## [TASK DESCRIPTION]
Exact repetition of every entry is required.

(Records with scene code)
______________________________

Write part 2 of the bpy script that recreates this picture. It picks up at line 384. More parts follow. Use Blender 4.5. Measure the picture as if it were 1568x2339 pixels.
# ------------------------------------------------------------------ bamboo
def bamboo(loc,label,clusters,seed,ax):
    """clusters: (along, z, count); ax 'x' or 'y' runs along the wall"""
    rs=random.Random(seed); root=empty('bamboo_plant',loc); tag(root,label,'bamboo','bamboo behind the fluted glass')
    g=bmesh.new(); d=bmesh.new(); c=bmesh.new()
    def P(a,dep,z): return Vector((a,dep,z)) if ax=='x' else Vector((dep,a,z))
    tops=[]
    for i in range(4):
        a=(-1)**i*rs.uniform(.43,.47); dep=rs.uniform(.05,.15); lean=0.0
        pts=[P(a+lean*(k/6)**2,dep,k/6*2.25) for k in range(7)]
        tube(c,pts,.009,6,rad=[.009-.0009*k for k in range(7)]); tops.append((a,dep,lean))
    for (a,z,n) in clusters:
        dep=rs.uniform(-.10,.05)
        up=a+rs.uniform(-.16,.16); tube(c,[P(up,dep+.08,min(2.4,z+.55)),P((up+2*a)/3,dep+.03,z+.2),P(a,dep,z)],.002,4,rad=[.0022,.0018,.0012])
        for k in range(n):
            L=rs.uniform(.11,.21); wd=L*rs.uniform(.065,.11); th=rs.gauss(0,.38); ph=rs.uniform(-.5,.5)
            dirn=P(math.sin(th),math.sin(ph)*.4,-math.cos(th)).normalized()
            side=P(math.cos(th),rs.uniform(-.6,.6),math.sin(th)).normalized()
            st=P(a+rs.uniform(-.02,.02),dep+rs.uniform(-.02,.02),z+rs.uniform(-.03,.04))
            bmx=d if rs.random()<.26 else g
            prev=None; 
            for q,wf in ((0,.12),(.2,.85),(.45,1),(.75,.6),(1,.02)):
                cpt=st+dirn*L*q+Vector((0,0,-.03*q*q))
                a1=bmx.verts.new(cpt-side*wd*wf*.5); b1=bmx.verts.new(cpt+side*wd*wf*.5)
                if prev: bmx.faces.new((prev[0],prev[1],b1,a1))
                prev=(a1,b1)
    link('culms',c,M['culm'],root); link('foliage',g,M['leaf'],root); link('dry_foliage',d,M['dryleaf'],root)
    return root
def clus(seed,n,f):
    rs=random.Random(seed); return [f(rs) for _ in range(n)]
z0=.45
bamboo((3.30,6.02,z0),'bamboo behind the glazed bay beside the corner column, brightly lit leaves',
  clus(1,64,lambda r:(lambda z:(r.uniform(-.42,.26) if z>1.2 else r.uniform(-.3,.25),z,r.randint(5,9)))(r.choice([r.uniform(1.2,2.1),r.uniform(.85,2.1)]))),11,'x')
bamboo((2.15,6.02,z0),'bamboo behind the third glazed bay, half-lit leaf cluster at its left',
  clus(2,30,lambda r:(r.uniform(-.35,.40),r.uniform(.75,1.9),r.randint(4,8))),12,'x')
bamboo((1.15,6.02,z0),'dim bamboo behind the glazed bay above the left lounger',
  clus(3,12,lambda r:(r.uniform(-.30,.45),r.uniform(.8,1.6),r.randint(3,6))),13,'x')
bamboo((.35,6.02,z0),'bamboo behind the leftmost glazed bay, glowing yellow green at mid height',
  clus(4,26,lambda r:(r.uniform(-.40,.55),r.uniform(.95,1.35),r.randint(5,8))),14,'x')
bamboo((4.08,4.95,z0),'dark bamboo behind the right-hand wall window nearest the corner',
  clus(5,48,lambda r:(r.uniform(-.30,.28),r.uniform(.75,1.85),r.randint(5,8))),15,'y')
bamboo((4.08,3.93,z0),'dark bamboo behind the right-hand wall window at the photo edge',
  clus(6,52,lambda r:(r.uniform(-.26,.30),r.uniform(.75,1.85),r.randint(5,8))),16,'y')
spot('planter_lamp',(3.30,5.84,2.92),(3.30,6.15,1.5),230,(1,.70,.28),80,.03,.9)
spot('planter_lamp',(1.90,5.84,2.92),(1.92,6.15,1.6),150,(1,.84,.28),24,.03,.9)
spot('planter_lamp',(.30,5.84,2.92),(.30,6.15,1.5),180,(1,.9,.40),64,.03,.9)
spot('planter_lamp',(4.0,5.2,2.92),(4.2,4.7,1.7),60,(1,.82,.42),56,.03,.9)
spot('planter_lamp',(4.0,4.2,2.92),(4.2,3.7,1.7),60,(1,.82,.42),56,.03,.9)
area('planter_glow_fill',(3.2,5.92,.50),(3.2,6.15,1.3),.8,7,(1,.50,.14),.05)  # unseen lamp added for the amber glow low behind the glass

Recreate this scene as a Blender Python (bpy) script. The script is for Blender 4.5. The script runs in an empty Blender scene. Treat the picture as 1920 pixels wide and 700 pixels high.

______________________________

## [TASK SOLUTION]
Write part 2 of the bpy script that recreates this picture. It picks up at line 384. More parts follow. Use Blender 4.5. Measure the picture as if it were 1568x2339 pixels.
# ------------------------------------------------------------------ bamboo
def bamboo(loc,label,clusters,seed,ax):
    """clusters: (along, z, count); ax 'x' or 'y' runs along the wall"""
    rs=random.Random(seed); root=empty('bamboo_plant',loc); tag(root,label,'bamboo','bamboo behind the fluted glass')
    g=bmesh.new(); d=bmesh.new(); c=bmesh.new()
    def P(a,dep,z): return Vector((a,dep,z)) if ax=='x' else Vector((dep,a,z))
    tops=[]
    for i in range(4):
        a=(-1)**i*rs.uniform(.43,.47); dep=rs.uniform(.05,.15); lean=0.0
        pts=[P(a+lean*(k/6)**2,dep,k/6*2.25) for k in range(7)]
        tube(c,pts,.009,6,rad=[.009-.0009*k for k in range(7)]); tops.append((a,dep,lean))
    for (a,z,n) in clusters:
        dep=rs.uniform(-.10,.05)
        up=a+rs.uniform(-.16,.16); tube(c,[P(up,dep+.08,min(2.4,z+.55)),P((up+2*a)/3,dep+.03,z+.2),P(a,dep,z)],.002,4,rad=[.0022,.0018,.0012])
        for k in range(n):
            L=rs.uniform(.11,.21); wd=L*rs.uniform(.065,.11); th=rs.gauss(0,.38); ph=rs.uniform(-.5,.5)
            dirn=P(math.sin(th),math.sin(ph)*.4,-math.cos(th)).normalized()
            side=P(math.cos(th),rs.uniform(-.6,.6),math.sin(th)).normalized()
            st=P(a+rs.uniform(-.02,.02),dep+rs.uniform(-.02,.02),z+rs.uniform(-.03,.04))
            bmx=d if rs.random()<.26 else g
            prev=None; 
            for q,wf in ((0,.12),(.2,.85),(.45,1),(.75,.6),(1,.02)):
                cpt=st+dirn*L*q+Vector((0,0,-.03*q*q))
                a1=bmx.verts.new(cpt-side*wd*wf*.5); b1=bmx.verts.new(cpt+side*wd*wf*.5)
                if prev: bmx.faces.new((prev[0],prev[1],b1,a1))
                prev=(a1,b1)
    link('culms',c,M['culm'],root); link('foliage',g,M['leaf'],root); link('dry_foliage',d,M['dryleaf'],root)
    return root
def clus(seed,n,f):
    rs=random.Random(seed); return [f(rs) for _ in range(n)]
z0=.45
bamboo((3.30,6.02,z0),'bamboo behind the glazed bay beside the corner column, brightly lit leaves',
  clus(1,64,lambda r:(lambda z:(r.uniform(-.42,.26) if z>1.2 else r.uniform(-.3,.25),z,r.randint(5,9)))(r.choice([r.uniform(1.2,2.1),r.uniform(.85,2.1)]))),11,'x')
bamboo((2.15,6.02,z0),'bamboo behind the third glazed bay, half-lit leaf cluster at its left',
  clus(2,30,lambda r:(r.uniform(-.35,.40),r.uniform(.75,1.9),r.randint(4,8))),12,'x')
bamboo((1.15,6.02,z0),'dim bamboo behind the glazed bay above the left lounger',
  clus(3,12,lambda r:(r.uniform(-.30,.45),r.uniform(.8,1.6),r.randint(3,6))),13,'x')
bamboo((.35,6.02,z0),'bamboo behind the leftmost glazed bay, glowing yellow green at mid height',
  clus(4,26,lambda r:(r.uniform(-.40,.55),r.uniform(.95,1.35),r.randint(5,8))),14,'x')
bamboo((4.08,4.95,z0),'dark bamboo behind the right-hand wall window nearest the corner',
  clus(5,48,lambda r:(r.uniform(-.30,.28),r.uniform(.75,1.85),r.randint(5,8))),15,'y')
bamboo((4.08,3.93,z0),'dark bamboo behind the right-hand wall window at the photo edge',
  clus(6,52,lambda r:(r.uniform(-.26,.30),r.uniform(.75,1.85),r.randint(5,8))),16,'y')
spot('planter_lamp',(3.30,5.84,2.92),(3.30,6.15,1.5),230,(1,.70,.28),80,.03,.9)
spot('planter_lamp',(1.90,5.84,2.92),(1.92,6.15,1.6),150,(1,.84,.28),24,.03,.9)
spot('planter_lamp',(.30,5.84,2.92),(.30,6.15,1.5),180,(1,.9,.40),64,.03,.9)
spot('planter_lamp',(4.0,5.2,2.92),(4.2,4.7,1.7),60,(1,.82,.42),56,.03,.9)
spot('planter_lamp',(4.0,4.2,2.92),(4.2,3.7,1.7),60,(1,.82,.42),56,.03,.9)
area('planter_glow_fill',(3.2,5.92,.50),(3.2,6.15,1.3),.8,7,(1,.50,.14),.05)  # unseen lamp added for the amber glow low behind the glass

Recreate this scene as a Blender Python (bpy) script. The script is for Blender 4.5. The script runs in an empty Blender scene. Treat the picture as 1920 pixels wide and 700 pixels high.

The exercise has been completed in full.